「いつかはNo.1を追い越したい」

えーすけさんはホストを始める以前、人材系のIT企業にインターンとして働いていたが、しばらくして「学ぶことがなくなった」という理由で辞めてしまったという。そんな彼はホストという職業を通して、これまでにないたくさんの学びを得ているそうだ。

店内のえーすけさん 撮影/福井求
店内のえーすけさん 撮影/福井求

「ホストを始めて第一に学んだのは、時間や挨拶への厳しさでした。僕のお店では10分前に出勤していないと遅刻扱いになるので、時間を徹底的に守るようになりました。それに挨拶をするときも相手の目をしっかり見るなど、人として当たり前のことを教わっています。キャスト同士は友達ではなく、ビジネスパートナーだから互いに厳しくないといけないし、逆にビジネスパートナーだからこそ、この厳しさを維持できるんだと学びました」

ホストとして、そして社会人としてのイロハを学び、日々成長を続けているえーすけさん。そんな彼が「いつかは勝ちたい!」と目標にしているのが、同じ店に所属する代表代理の十条嵐さんだ。

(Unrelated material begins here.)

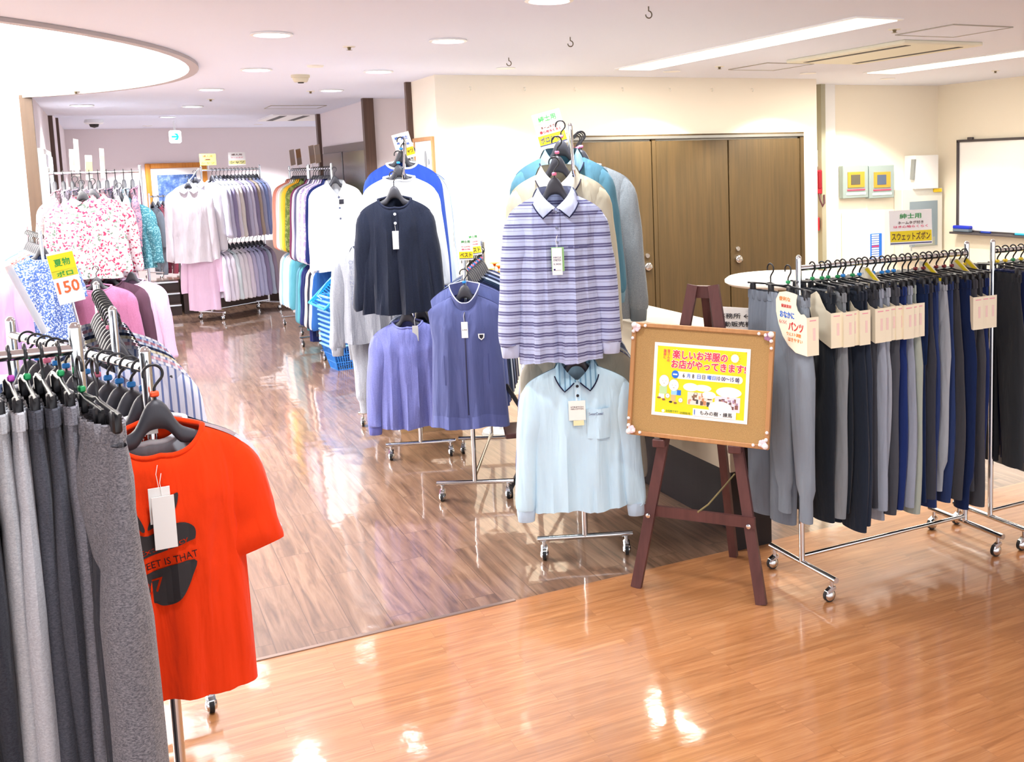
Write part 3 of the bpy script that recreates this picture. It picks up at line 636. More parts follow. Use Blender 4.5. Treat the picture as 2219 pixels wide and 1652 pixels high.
def sign(label, loc, rz, w, h, rows, tilt=0, pole=.12, bg=CARD, cat='sign', name='price_sign', group='sale signs on the racks'):
    """card on a clear pole; rows: (text, centre height 0..1 from the top, text height, ink, width share, strip colour or None)"""
    t = thing(name, label, cat, loc, rz, group); t.rotation_euler = (0, tilt, rz)
    MB().box((0, 0, pole+h/2), (w, .002, h), bev=.0006).build('card', bg, t)
    MB().cyl((0, .004, 0), (0, .004, pole+h*.3), .003, 8).build('clear_pole', CLEAR, t)
    for tx, f, th, ink, ws, strip in rows:
        z = pole+h*(1-f)
        if strip: MB().box((0, -.0013, z), (w*.97, .0006, strip[1]*h)).build('colour_band', strip[0], t)
        if tx: text('lettering', tx, ink, t, (0, -.0020, z), w*ws, th*h, bold=.015)
    return t
# ------------------------------------------------------------------ rack of trousers beside the easel (rail along x)
G_T = 'trousers on the front right rack'
R1 = (2.52, 3.43); PR = pi/2
rack('long chrome rack of trousers beside the corkboard easel', R1, PR, .93, 1.39)
GRY, CHC, NVY, BLK, LGR, SLT = '7f8894', '3c3e46', '1b2a5c', '1d232c', '9aa2b2', '3a4670'
seq = [(GRY, 'full'), (BLK, 'cut'), ('84898f', 'cut'), (BLK, 'cut'), ('222a38', 'cut'), ('2a3242', None), (CHC, 'cut'), (LGR, 'cut'), ('a2a8b4', 'cut'), ('4e5058', 'cut'), ('20326c', 'cut'), (LGR, 'cut'),
       ('a8b0a6', 'cut'), ('16284e', None), ('3a3c46', None), ('2a3a6a', None), ('a4aab2', None), ('2c3c68', None), ('414248', None), ('16264e', None), ('44454c', 'cut'), ('48484e', 'cut'), ('1e2e60', 'cut')]
CN = {GRY: 'grey', BLK: 'blackish', '84898f': 'mid grey', '222a38': 'dark blue-black', '2a3242': 'dark slate', CHC: 'charcoal', LGR: 'light blue-grey', 'a2a8b4': 'pale grey', '4e5058': 'warm charcoal', '20326c': 'navy', 'a8b0a6': 'greenish grey', '16284e': 'deep navy', '3a3c46': 'charcoal', '2a3a6a': 'slate blue', 'a4aab2': 'light grey', '2c3c68': 'slate blue', '414248': 'charcoal', '16264e': 'deep navy', '44454c': 'charcoal', '48484e': 'charcoal', '1e2e60': 'navy'}
mk = [GREENP, GREENP, GREENP, GREENP, GREENP, BLUEP, GREENP, BLUEP, BLUEP, BLUEP, BLUEP, BLUEP, BLUEP] + [None]*2 + [mat('dark_red_plastic', '7a1820', .4)]*6 + [YELP]*4
rnd = random.Random(4)
for i, (c, cd_) in enumerate(seq):
    x = .035+i*(.875/22); w = 'leftmost, ' if i == 0 else ''
    lab = '%s trousers%s beside the easel, %s from the left post' % (CN[c], {'full': ' with big printed label card', 'cut': ' with cream label card', None: ''}[cd_], ORD[i])
    p = on(R1, PR, x if i else -.075, 1.35, rnd.uniform(-.01, .01) if i else .03); zz = .97 if i else .96
    pants(lab, p, -pi/2+rnd.uniform(-.05, .05), fab(c), 10+i % 7, L=zz+rnd.uniform(-.05, .06), jog=(i in (0, 8, 16, 19)), card=cd_, marker=mk[i % len(mk)], group=G_T, wide=.145+rnd.uniform(-.012, .012), thick=.021, hlabel='black clip hanger of the %s pair of trousers from the left post beside the easel' % ORD[i])
p = on(R1, PR, -.035, 1.34, -.15)
pants('grey side-pocket trousers hung outside the left post beside the easel', p, -pi/2+.05, fab('6f7681'), 31, L=.98, group=G_T, wide=.15, thick=.03, hlabel='black clip hanger outside the left post of the trouser rack')
R2 = (3.60, 3.42)
rack('chrome trouser rack running out of the right edge of the photo', R2, PR, .93, 1.39)
seq2 = [('33363a', None), ('1c2a58', None), ('67698a', 'cut'), ('6a6866', 'cut'), ('7c7a92', 'cut'), ('2a3a66', 'cut'), ('5c6f88', 'cut'), ('1a1e30', None), ('4a4c54', 'cut'), ('50566a', 'cut'), ('3a3c42', None), ('5a6478', 'cut')]
C2 = ['greenish charcoal', 'navy', 'lavender grey', 'taupe grey', 'mauve grey', 'slate navy', 'dusty blue', 'blackish navy', 'charcoal', 'grey-blue', 'dark charcoal', 'faded blue']
for i, (c, cd_) in enumerate(seq2):
    p = on(R2, PR, .03+i*.05, 1.35)
    pants('%s trousers on the rack at the right edge, %s from its left post' % (C2[i], ORD[i]), p, -pi/2+rnd.uniform(-.06, .06), fab(c), 10+i % 7, L=.95+rnd.uniform(-.12, .03), card=cd_, marker=[YELP, YELP, GREENP][i % 3], group='trousers on the right edge rack', wide=.14, thick=.021, hlabel='black clip hanger of the %s trousers on the right edge rack' % ORD[i])
# small yellow-and-cream hanging size cards on the rail
for i, d in enumerate((.33, .66, .84, .90)):
    t = thing('size_divider', 'cream and yellow size card hung on the trouser rail, %s from the left' % ORD[i], 'rail card', on(R1, PR, d+.018, 1.35), -pi/2, 'size cards on the trouser rail')
    MB().prism([(-.03, -.02), (.02, -.02), (.11, -.085), (.11, -.11), (-.03, -.11)], -.002, .002).build('card', CREAM, t)
    MB().prism([(.0, -.03), (.018, -.022), (.108, -.087), (.108, -.105)], -.0035, -.002).build('yellow_panel', YELI, t)
sign('white and yellow sweat-trousers sign standing over the trouser rack', at(1975, 545, 4.58), -radians(33), .185, .155,
     [('紳士用', .17, .15, GRNI, .5, None), ('ネームタグ付き', .36, .09, BRNI, .6, None), ('はき心地らくらく', .47, .07, PINKI, .8, None), ('スウェットズボン', .75, .22, BRNI, .9, (YELI, .31)), ('', .95, .02, NAVI, .9, (NAVI, .03))], tilt=-.03, pole=.03)
# ------------------------------------------------------------------ easel with the corkboard
ES = thing('easel', 'dark brown wooden tripod easel holding the corkboard', 'easel', (2.075, 3.555, 0), -radians(49.5))
def leg(a, b, w=.045, h=.022): return MB().beam(a, b, w, h, (0, 1, 0))
lf = leg((-.275, 0, 0), (-.045, .17, 1.285)).build('leg', EASELW, ES); rf = leg((.275, 0, 0), (.045, .17, 1.285)).build('leg', EASELW, ES)
leg((.02, .46, 0), (0, .20, 1.25), .035, .03).build('leg', EASELW, ES)
MB().box((0, .185, 1.255), (.07, .03, .05)).build('hinge_block', EASELW, ES)
MB().beam((-.245, .055, .33), (.245, .03, .33), .018, .045).build('crossbar', EASELW, ES)
for s in (-1, 1):
    MB().lathe([(.001, -.008), (.010, -.006), (.011, 0), (.001, .001)], (s*.22, .025, .315), 12, 'y').build('bolt', CHROME, ES, smooth=True)
    MB().box((s*.165, .05, .632), (.055, .06, .035), bev=.004).build('peg', EASELW, ES)
pts = [(0, .03, .35), (.03, .08, .37), (.06, .2, .41), (.08, .3, .44)]
MB().tube(pts, .004, 6).build('tie_string', mat('jute_string', '8a7a50', .9), ES, smooth=True)
cb = thing('corkboard', 'framed cork noticeboard with yellow poster standing on the easel', 'noticeboard', ES.location+Vector((.03*cos(.86), 0, 0)), 0)
cb.location = on((2.075, 3.555), radians(49.5), .045, .650, 0) if False else (2.075+.025*.76, 3.555+.025*.65, .652); cb.rotation_euler = (-.132, .035, -radians(49.5))
Wb, Hb = .615, .475
MB().box((0, .012, Hb/2), (Wb-.03, .012, Hb-.03)).build('cork_sheet', None, cb)
ck = bpy.data.materials.new('cork'); ck.use_nodes = True; t_ = ck.node_tree
n_ = nd(t_, 'ShaderNodeTexNoise', Scale=350., Detail=4., Roughness=.7); tc_ = t_.nodes.new('ShaderNodeTexCoord'); t_.links.new(tc_.outputs['Object'], n_.inputs[0])
t_.links.new(ramp(t_, [(.3, '94744a'), (.5, 'b08c58'), (.7, 'c4a068')], n_.outputs[0]).outputs[0], t_.nodes['Principled BSDF'].inputs['Base Color']); t_.nodes['Principled BSDF'].inputs['Roughness'].default_value = .9
cb.children[0].data.materials.clear(); cb.children[0].data.materials.append(ck)
f = MB()
for s in (-1, 1): f.box((s*(Wb/2-.009), .008, Hb/2), (.018, .024, Hb), bev=.002); f.box((0, .008, Hb/2+s*(Hb/2-.009)), (Wb-.036, .024, .018), bev=.002)
f.build('frame', CORKF, cb)
PEARL = mat('pearl_white', 'f8eeee', .2, coat=.5); PFL = mat('pale_pink_flower', 'f4d4dc', .5)
for sx, sz in ((-1, 1), (1, 1), (-1, 0), (1, 0)):
    x0, z0 = sx*(Wb/2-.012), (Hb-.012 if sz else .014); g = MB(); q = -1 if sz else 1
    for dx, dz, r in ((0, 0, .013), (-.022*sx, .004*q, .008), (.002*sx, .026*q, .008), (-.05*sx, 0, .007), (.004*sx, .055*q, .007)):
        g.lathe([(r*sin(a), -r*cos(a)) for a in [pi*k/7 for k in range(1, 7)]]+[(.0005, r)], (x0+dx, -.008, z0+dz), 10)
    g.build('pearl_decoration', PEARL, cb, smooth=True)
    g = MB()
    for k in range(5): a = 2*pi*k/5; g.lathe([(.001, -.003), (.008, -.002), (.009, .002), (.001, .003)], (x0-.012*sx+.009*cos(a), -.010, z0+.010*q+.009*sin(a)), 8, 'y')
    g.build('fabric_flower', PFL if not (sx > 0 and sz) else mat('mauve_flower', 'a07090', .6), cb, smooth=True)
PO = thing('poster', 'yellow event poster with red Japanese headline pinned on the corkboard', 'poster', (0, 0, 0)); PO.location = cb.location; PO.rotation_euler = cb.rotation_euler
PW, PH = .415, .305; cx, cz = .005, .245
def pp(u, v): return (cx-PW/2+u*PW, 0, cz+PH/2-v*PH)      # u right, v down, 0..1
pr = MB().box((cx, .0045, cz), (PW, .001, PH)).build('paper', CARD, PO)
def patch(name, u0, v0, u1, v1, m, y): 
    a, b = pp(u0, v0), pp(u1, v1); return MB().box(((a[0]+b[0])/2, y, (a[2]+b[2])/2), (abs(b[0]-a[0]), .0004, abs(b[2]-a[2]))).build(name, m, PO)
def disc(name, u, v, ru, rv, m, y, n=28):
    a = pp(u, v); return MB().prism([(a[0]+ru*PW*cos(2*pi*k/n), a[2]+rv*PH*sin(2*pi*k/n)) for k in range(n)], y-.0002, y+.0002).build(name, m, PO)
patch('yellow_field', .035, .045, .965, .955, YELI, .0037)
def ptx(s, u, v, wu, hv, m, b=0, y=.0022, vert=False, rot=0): 
    a = pp(u, v); return text('lettering', s, m, PO, (a[0], y, a[2]), wu*PW, hv*PH, rot=(pi/2, rot, 0), bold=b, vertical=vert)
HEAD = mat('poster_red', 'e83a58', .6)
for s, u, v, w in (('楽しいお洋服の', .485, .145, .57), ('お店がやってきます!', .575, .275, .77)):
    ptx(s, u, v, w, .115, CARD, .075, .0030); ptx(s, u, v, w, .115, HEAD, .03, .0020)
ptx('皆さんの', .155, .17, .03, .17, PINKI, 0, vert=True); ptx('施設に', .115, .15, .03, .13, PINKI, 0, vert=True)
patch('white_band', .26, .375, .90, .475, CARD, .0030); disc('white_band', .90, .425, .035, .05, CARD, .0030)
disc('blue_badge', .235, .42, .038, .055, BLUI, .0026); patch('badge_text', .212, .41, .258, .43, CARD, .0021)
for s, u, w, m in (('6', .325, .02, BLKI), ('月', .375, .032, BLUI), ('8', .425, .02, BLKI), ('日', .485, .035, BLUI), ('日', .535, .03, BLKI), ('曜日', .615, .085, BLUI), ('10 00～15 00', .785, .23, NAVI)): ptx(s, u, .425, w, .055, m, .01)
disc('sun_drawing', .845, .14, .04, .055, CARD, .0028)
for k in range(12): a = 2*pi*k/12; disc('sun_ray', .845+.052*cos(a), .14-.072*sin(a), .004, .005, ORGI, .0026, 8)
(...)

「十条嵐代表代理は、誰に対しても低姿勢でとても仕事熱心です。年間1億円以上も売り上げているにもかかわらず、どんなに細かいルールも徹底して守り抜いています。学校の勉強だったら僕は負けないと思いますが、とにかく仕事に対して熱心でまったく勝てない方です」

過去に一度も勝ったことがないというえーすけさんは「いつかは十条嵐代表代理を追い越したい」という目標を抱き、顧客の獲得を目指している最中だ。東大合格という関門を突破できたえーすけさんなら、憧れの人に追いつく日も遠くないのかもしれない。

勉強一筋の地味な男の子がファッションに目覚め、日本中のイケメンが集まる歌舞伎町で勝負をするようになるとは誰が想像できるだろうか。えーすけさんの変化を見ると、「人は頑張れば変わることができる」ということを教えてくれる。